What Severino fails to note is that the Texas law was upheld because Bush was able to nominate and receive up-or-down votes on extremely conservative jurists. One of those judges, Fifth Circuit Court of Appeals Judge Priscilla Owen, wrote the decision that reinstated the restrictive Texas abortion law. Elsewhere, Bush's appointees have invalidated Obama's appointments to the National Labor Relations Board, and have made it easier for for-profit secular corporations to deny contraceptive coverage to their employees.

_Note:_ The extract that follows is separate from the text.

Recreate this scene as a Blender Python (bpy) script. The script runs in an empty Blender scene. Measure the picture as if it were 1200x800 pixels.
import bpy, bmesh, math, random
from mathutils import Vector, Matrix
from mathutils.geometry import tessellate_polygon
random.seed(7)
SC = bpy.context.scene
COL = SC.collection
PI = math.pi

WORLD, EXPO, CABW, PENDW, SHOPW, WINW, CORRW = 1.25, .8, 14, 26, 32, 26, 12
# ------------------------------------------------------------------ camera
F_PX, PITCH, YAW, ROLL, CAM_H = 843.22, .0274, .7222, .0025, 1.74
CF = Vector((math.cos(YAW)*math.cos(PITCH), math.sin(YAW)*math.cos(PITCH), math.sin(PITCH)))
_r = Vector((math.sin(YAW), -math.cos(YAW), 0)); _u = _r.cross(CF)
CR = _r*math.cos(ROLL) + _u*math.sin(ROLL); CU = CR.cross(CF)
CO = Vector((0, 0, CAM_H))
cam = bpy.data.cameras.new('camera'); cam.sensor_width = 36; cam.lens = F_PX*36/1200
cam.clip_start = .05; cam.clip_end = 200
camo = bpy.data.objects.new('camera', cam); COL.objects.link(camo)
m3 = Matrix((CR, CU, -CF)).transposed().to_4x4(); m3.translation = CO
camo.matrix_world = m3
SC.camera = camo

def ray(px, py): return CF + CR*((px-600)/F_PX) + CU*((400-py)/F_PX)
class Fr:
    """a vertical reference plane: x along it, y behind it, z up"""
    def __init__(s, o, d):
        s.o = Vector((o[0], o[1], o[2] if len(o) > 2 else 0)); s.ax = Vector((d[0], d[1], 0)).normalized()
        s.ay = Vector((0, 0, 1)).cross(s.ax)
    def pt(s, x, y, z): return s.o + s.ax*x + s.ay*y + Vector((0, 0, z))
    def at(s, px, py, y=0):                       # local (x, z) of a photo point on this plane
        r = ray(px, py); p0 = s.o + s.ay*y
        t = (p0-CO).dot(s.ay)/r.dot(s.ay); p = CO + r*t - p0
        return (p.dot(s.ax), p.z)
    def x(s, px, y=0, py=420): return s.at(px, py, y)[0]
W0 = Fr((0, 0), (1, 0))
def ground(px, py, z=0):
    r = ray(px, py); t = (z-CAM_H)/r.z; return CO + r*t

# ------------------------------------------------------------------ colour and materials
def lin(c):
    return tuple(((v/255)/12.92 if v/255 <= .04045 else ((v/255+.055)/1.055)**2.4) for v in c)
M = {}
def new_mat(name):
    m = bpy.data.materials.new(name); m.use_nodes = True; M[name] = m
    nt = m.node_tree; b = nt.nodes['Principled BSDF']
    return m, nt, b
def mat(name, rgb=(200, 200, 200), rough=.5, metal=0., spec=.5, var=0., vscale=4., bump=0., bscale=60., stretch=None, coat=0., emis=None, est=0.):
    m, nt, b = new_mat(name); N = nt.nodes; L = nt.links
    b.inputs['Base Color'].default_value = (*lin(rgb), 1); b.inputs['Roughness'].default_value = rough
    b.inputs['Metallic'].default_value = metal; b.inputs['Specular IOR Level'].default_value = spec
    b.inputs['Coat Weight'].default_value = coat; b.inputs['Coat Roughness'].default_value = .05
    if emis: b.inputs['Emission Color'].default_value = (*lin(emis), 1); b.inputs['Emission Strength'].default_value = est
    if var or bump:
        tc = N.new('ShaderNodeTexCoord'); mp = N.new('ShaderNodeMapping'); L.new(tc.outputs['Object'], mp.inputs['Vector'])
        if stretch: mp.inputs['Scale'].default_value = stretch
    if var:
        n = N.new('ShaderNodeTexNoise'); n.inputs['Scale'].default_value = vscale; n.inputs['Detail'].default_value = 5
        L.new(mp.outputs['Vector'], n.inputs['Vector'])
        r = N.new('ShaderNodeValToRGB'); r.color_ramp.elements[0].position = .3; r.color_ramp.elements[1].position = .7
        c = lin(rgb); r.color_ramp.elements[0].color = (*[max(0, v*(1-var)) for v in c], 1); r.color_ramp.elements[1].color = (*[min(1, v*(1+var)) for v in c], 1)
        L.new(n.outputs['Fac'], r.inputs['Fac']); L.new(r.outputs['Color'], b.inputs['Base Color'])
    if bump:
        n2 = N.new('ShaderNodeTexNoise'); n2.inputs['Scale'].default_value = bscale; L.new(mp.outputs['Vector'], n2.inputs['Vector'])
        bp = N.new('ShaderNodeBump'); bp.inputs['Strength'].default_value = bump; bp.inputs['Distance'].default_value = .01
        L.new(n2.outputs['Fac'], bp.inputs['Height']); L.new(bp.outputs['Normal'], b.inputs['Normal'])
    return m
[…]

At any rate, Whelan and Severino's threats about future Republican behavior and the specter of anti-choice judges feel a little empty, since it's rather obvious that the GOP will go nuclear the moment they gain a Senate majority -- regardless of what the Democrats do now. They already came close in 2005, before Democrats mistakenly thought they had a deal to prevent the exact sort of indiscriminate filibusters occurring today and compromised on a handful of Bush's ultra-right-wing judicial nominees. As The New York Times' Jesse Wegman observed, NRO's spin might reflect that of Republican Sen. Chuck Grassley (IA), but it doesn't reflect the unprecedented reality of the GOP position:
Democrats are deluding themselves if they believe that protecting the filibuster now means that it will be protected for them in the future.
The Republicans have already shown they will not hesitate to go nuclear at the next provocation -- as they last threatened to do in 2005, when Democrats filibustered several of President Bush's nominees. That scenario, advanced by a comparatively moderate caucus, was avoided at the last minute by a deal which permitted filibusters only under “extraordinary circumstances.” It now appears that Republicans consider the Obama presidency itself to be an extraordinary circumstance.
So resisting a rules change today -- when real, qualified judges are on the table -- in order to preserve the filibuster for some hypothetical tomorrow when Republicans control the Senate, is a lose-lose proposition for Democrats. President Obama's judges will not be confirmed, and when Republicans are back in power they will change the rules themselves and confirm their own judges (presumably after they have analyzed the numbers and determined that the D.C. Circuit once again needs a full slate).